:: DESCRIPTION OF THE TASK ::
Search the material for the string "white", then return every line where it is found.

_ _ _

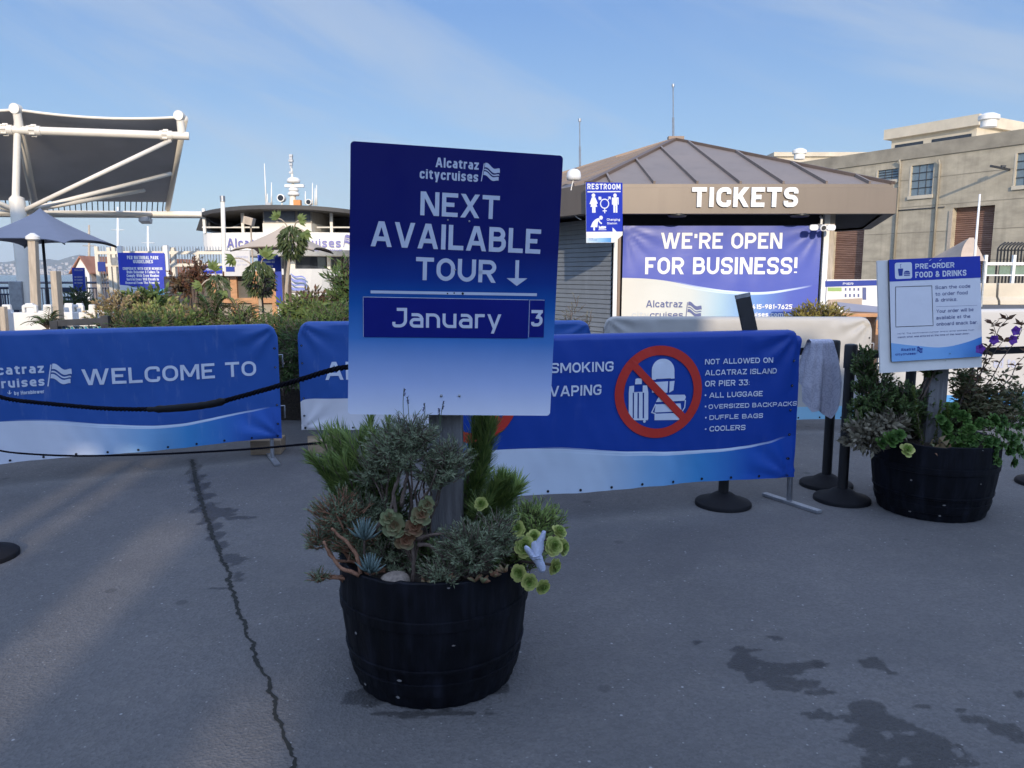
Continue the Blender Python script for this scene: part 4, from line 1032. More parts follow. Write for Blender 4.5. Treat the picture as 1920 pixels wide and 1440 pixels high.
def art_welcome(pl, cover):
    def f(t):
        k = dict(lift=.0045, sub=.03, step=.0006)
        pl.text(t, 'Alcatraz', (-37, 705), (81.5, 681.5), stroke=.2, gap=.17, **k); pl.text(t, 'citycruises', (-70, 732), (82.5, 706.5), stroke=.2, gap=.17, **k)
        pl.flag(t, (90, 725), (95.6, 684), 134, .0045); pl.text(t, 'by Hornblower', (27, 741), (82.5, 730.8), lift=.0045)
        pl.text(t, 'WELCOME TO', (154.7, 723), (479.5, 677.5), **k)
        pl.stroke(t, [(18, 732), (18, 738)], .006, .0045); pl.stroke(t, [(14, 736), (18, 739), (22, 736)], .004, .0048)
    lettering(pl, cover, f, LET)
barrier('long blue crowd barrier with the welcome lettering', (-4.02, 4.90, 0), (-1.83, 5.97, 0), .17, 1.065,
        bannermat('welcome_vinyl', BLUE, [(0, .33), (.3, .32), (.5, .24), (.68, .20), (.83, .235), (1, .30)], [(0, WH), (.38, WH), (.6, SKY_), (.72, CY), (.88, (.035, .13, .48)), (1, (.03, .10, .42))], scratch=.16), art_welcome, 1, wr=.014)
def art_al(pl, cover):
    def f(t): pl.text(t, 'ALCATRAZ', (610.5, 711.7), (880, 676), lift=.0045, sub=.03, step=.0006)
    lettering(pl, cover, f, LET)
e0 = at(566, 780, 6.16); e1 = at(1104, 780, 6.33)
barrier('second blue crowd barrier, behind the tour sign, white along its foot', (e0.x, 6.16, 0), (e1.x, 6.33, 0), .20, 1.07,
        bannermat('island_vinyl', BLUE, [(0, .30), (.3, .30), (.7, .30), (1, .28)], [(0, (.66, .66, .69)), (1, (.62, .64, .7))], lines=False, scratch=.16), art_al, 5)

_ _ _

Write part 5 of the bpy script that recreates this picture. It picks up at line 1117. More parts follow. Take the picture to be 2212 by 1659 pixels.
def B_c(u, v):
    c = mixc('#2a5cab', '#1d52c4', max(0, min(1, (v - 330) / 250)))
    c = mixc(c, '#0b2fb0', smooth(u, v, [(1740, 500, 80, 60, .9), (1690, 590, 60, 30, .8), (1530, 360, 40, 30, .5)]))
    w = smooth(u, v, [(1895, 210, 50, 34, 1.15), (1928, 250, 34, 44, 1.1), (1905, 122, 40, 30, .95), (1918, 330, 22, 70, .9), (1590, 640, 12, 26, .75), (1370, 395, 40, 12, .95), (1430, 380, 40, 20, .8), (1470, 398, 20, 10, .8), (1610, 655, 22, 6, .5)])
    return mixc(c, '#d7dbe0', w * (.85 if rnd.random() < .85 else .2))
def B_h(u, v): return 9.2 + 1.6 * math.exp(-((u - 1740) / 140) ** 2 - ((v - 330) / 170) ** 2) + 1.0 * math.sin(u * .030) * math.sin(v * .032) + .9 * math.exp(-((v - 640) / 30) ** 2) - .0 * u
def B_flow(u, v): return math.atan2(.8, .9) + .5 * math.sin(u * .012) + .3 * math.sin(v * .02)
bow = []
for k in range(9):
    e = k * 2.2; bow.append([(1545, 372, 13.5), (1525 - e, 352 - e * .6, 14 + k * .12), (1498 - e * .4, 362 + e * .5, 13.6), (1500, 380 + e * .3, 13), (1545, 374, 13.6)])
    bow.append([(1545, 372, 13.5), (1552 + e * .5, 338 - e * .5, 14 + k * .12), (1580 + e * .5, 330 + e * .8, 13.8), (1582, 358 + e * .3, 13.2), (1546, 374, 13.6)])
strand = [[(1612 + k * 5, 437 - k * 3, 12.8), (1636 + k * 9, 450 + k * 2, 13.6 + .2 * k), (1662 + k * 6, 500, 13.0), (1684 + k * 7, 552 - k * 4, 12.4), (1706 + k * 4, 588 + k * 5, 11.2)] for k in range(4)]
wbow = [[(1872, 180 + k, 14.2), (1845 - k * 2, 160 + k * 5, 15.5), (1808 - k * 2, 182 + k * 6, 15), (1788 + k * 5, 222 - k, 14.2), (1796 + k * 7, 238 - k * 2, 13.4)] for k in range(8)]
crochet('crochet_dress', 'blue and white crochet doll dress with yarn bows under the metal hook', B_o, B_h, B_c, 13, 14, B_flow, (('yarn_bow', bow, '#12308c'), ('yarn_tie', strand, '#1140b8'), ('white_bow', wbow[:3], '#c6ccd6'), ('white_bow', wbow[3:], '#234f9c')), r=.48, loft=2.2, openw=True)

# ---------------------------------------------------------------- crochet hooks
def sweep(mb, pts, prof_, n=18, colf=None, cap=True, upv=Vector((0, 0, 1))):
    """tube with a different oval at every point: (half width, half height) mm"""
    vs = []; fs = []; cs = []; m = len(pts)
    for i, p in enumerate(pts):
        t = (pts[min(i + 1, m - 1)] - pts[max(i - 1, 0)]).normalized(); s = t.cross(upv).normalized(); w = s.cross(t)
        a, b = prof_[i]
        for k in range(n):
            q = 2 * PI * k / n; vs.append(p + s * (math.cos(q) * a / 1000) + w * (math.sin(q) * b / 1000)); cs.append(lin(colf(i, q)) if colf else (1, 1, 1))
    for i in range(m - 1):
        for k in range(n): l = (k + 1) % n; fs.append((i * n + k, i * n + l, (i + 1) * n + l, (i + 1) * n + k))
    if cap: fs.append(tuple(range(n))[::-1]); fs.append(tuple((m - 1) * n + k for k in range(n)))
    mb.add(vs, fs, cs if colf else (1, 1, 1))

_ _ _

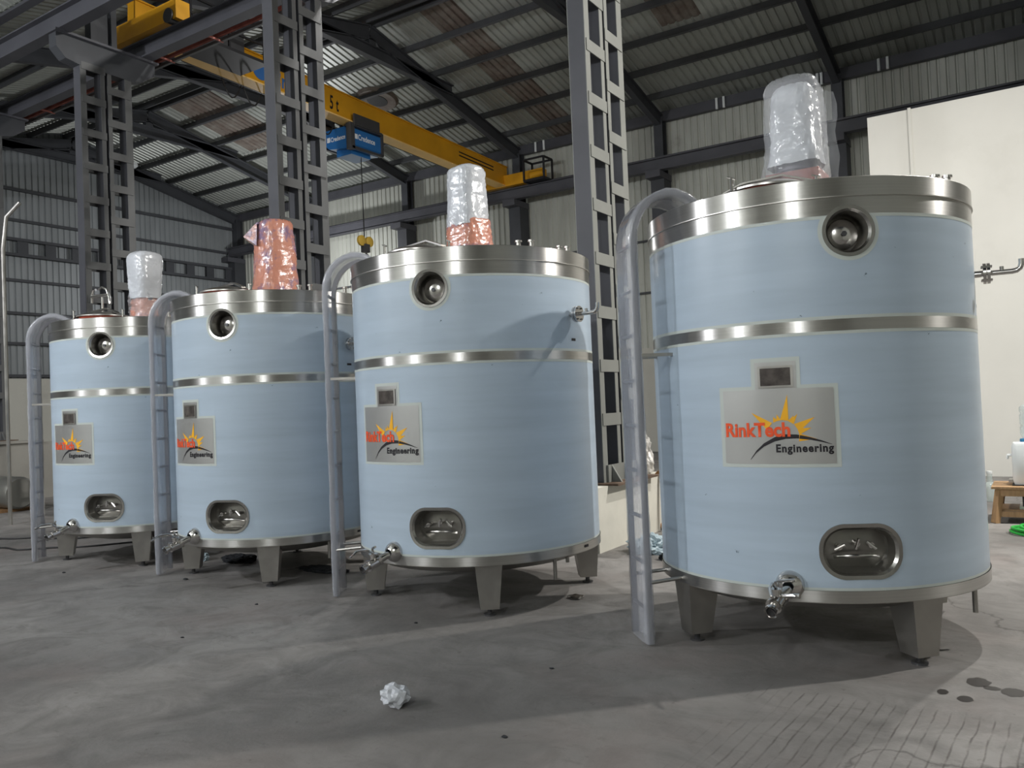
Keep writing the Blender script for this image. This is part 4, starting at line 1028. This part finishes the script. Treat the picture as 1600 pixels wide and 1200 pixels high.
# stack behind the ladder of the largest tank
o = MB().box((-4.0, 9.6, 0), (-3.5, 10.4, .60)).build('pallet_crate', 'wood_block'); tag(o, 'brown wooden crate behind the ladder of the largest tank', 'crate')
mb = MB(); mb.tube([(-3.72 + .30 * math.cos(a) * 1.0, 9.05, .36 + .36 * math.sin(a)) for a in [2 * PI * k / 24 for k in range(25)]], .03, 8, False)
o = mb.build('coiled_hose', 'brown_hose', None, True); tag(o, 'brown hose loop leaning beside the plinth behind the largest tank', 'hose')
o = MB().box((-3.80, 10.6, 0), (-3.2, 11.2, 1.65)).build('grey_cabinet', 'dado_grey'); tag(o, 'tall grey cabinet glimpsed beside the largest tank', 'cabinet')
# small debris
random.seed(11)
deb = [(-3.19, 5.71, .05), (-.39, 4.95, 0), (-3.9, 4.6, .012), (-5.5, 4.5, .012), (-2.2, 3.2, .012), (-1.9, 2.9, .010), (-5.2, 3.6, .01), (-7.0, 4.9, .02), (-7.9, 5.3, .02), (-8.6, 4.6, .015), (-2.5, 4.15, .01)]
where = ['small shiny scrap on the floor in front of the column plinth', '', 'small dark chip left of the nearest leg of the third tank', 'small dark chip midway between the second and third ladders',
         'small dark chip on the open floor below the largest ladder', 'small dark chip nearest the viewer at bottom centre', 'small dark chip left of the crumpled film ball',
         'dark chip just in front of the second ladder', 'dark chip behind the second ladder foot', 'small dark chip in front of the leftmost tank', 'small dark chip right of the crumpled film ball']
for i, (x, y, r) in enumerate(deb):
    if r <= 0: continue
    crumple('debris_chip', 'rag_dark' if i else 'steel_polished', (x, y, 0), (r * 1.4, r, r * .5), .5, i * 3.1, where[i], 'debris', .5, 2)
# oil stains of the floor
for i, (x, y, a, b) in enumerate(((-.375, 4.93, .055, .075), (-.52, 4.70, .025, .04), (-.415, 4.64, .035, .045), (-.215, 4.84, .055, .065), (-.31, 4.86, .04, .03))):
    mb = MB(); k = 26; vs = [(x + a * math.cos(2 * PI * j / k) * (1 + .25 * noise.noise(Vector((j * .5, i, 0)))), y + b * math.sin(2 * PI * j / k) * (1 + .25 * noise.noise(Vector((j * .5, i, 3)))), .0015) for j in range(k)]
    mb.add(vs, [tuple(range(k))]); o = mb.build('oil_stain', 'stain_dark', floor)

_ _ _

:: OUTPUT FOR THIS EXERCISE ::
barrier('second blue crowd barrier, behind the tour sign, white along its foot', (e0.x, 6.16, 0), (e1.x, 6.33, 0), .20, 1.07,
crochet('crochet_dress', 'blue and white crochet doll dress with yarn bows under the metal hook', B_o, B_h, B_c, 13, 14, B_flow, (('yarn_bow', bow, '#12308c'), ('yarn_tie', strand, '#1140b8'), ('white_bow', wbow[:3], '#c6ccd6'), ('white_bow', wbow[3:], '#234f9c')), r=.48, loft=2.2, openw=True)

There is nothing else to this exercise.